** Begin **

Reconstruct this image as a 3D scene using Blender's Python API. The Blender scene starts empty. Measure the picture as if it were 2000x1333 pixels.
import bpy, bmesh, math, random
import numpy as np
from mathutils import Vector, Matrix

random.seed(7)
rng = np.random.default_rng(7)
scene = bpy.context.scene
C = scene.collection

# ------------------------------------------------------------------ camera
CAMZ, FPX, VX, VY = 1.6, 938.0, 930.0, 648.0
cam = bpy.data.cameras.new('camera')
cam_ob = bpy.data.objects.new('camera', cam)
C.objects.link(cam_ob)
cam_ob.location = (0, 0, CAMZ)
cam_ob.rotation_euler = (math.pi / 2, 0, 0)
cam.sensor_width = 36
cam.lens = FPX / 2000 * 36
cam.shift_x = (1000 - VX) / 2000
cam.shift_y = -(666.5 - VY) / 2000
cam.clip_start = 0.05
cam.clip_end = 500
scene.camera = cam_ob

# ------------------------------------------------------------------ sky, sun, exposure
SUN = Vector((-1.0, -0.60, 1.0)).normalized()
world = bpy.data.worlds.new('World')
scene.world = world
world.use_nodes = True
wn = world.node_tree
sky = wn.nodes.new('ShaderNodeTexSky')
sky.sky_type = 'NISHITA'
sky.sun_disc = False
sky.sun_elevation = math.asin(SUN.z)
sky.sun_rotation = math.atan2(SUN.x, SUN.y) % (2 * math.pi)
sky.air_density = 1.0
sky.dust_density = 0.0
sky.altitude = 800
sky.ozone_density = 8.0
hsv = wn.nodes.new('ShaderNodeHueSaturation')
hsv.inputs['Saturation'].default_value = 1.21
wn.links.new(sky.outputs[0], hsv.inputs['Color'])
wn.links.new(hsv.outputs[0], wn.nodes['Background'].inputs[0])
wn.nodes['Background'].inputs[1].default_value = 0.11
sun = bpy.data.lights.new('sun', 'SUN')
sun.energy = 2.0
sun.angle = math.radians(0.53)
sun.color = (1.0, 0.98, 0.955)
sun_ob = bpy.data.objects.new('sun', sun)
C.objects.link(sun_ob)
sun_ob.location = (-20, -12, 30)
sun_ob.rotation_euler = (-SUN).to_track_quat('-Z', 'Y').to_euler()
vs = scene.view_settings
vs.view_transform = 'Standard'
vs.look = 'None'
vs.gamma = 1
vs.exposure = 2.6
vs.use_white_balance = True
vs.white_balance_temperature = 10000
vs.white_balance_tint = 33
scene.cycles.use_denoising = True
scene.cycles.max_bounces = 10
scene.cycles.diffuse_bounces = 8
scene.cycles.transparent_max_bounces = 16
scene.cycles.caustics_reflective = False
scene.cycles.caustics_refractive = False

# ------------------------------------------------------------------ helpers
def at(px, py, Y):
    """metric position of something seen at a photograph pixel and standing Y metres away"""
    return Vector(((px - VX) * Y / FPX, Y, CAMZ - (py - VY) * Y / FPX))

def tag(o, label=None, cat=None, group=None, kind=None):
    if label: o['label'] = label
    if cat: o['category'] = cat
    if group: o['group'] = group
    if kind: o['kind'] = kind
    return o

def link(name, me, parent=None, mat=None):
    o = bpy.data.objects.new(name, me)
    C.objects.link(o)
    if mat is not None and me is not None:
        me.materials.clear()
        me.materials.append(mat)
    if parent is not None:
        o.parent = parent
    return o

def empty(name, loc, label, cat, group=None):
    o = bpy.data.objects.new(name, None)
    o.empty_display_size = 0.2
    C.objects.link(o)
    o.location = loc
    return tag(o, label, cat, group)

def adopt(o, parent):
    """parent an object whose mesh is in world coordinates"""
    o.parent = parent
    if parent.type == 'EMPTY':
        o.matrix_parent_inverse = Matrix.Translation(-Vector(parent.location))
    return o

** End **

-- Challenge --
Each line above is to be repeated exactly.

-- Task solution --
Reconstruct this image as a 3D scene using Blender's Python API. The Blender scene starts empty. Measure the picture as if it were 2000x1333 pixels.
import bpy, bmesh, math, random
import numpy as np
from mathutils import Vector, Matrix

random.seed(7)
rng = np.random.default_rng(7)
scene = bpy.context.scene
C = scene.collection

# ------------------------------------------------------------------ camera
CAMZ, FPX, VX, VY = 1.6, 938.0, 930.0, 648.0
cam = bpy.data.cameras.new('camera')
cam_ob = bpy.data.objects.new('camera', cam)
C.objects.link(cam_ob)
cam_ob.location = (0, 0, CAMZ)
cam_ob.rotation_euler = (math.pi / 2, 0, 0)
cam.sensor_width = 36
cam.lens = FPX / 2000 * 36
cam.shift_x = (1000 - VX) / 2000
cam.shift_y = -(666.5 - VY) / 2000
cam.clip_start = 0.05
cam.clip_end = 500
scene.camera = cam_ob

# ------------------------------------------------------------------ sky, sun, exposure
SUN = Vector((-1.0, -0.60, 1.0)).normalized()
world = bpy.data.worlds.new('World')
scene.world = world
world.use_nodes = True
wn = world.node_tree
sky = wn.nodes.new('ShaderNodeTexSky')
sky.sky_type = 'NISHITA'
sky.sun_disc = False
sky.sun_elevation = math.asin(SUN.z)
sky.sun_rotation = math.atan2(SUN.x, SUN.y) % (2 * math.pi)
sky.air_density = 1.0
sky.dust_density = 0.0
sky.altitude = 800
sky.ozone_density = 8.0
hsv = wn.nodes.new('ShaderNodeHueSaturation')
hsv.inputs['Saturation'].default_value = 1.21
wn.links.new(sky.outputs[0], hsv.inputs['Color'])
wn.links.new(hsv.outputs[0], wn.nodes['Background'].inputs[0])
wn.nodes['Background'].inputs[1].default_value = 0.11
sun = bpy.data.lights.new('sun', 'SUN')
sun.energy = 2.0
sun.angle = math.radians(0.53)
sun.color = (1.0, 0.98, 0.955)
sun_ob = bpy.data.objects.new('sun', sun)
C.objects.link(sun_ob)
sun_ob.location = (-20, -12, 30)
sun_ob.rotation_euler = (-SUN).to_track_quat('-Z', 'Y').to_euler()
vs = scene.view_settings
vs.view_transform = 'Standard'
vs.look = 'None'
vs.gamma = 1
vs.exposure = 2.6
vs.use_white_balance = True
vs.white_balance_temperature = 10000
vs.white_balance_tint = 33
scene.cycles.use_denoising = True
scene.cycles.max_bounces = 10
scene.cycles.diffuse_bounces = 8
scene.cycles.transparent_max_bounces = 16
scene.cycles.caustics_reflective = False
scene.cycles.caustics_refractive = False

# ------------------------------------------------------------------ helpers
def at(px, py, Y):
    """metric position of something seen at a photograph pixel and standing Y metres away"""
    return Vector(((px - VX) * Y / FPX, Y, CAMZ - (py - VY) * Y / FPX))

def tag(o, label=None, cat=None, group=None, kind=None):
    if label: o['label'] = label
    if cat: o['category'] = cat
    if group: o['group'] = group
    if kind: o['kind'] = kind
    return o

def link(name, me, parent=None, mat=None):
    o = bpy.data.objects.new(name, me)
    C.objects.link(o)
    if mat is not None and me is not None:
        me.materials.clear()
        me.materials.append(mat)
    if parent is not None:
        o.parent = parent
    return o

def empty(name, loc, label, cat, group=None):
    o = bpy.data.objects.new(name, None)
    o.empty_display_size = 0.2
    C.objects.link(o)
    o.location = loc
    return tag(o, label, cat, group)

def adopt(o, parent):
    """parent an object whose mesh is in world coordinates"""
    o.parent = parent
    if parent.type == 'EMPTY':
        o.matrix_parent_inverse = Matrix.Translation(-Vector(parent.location))
    return o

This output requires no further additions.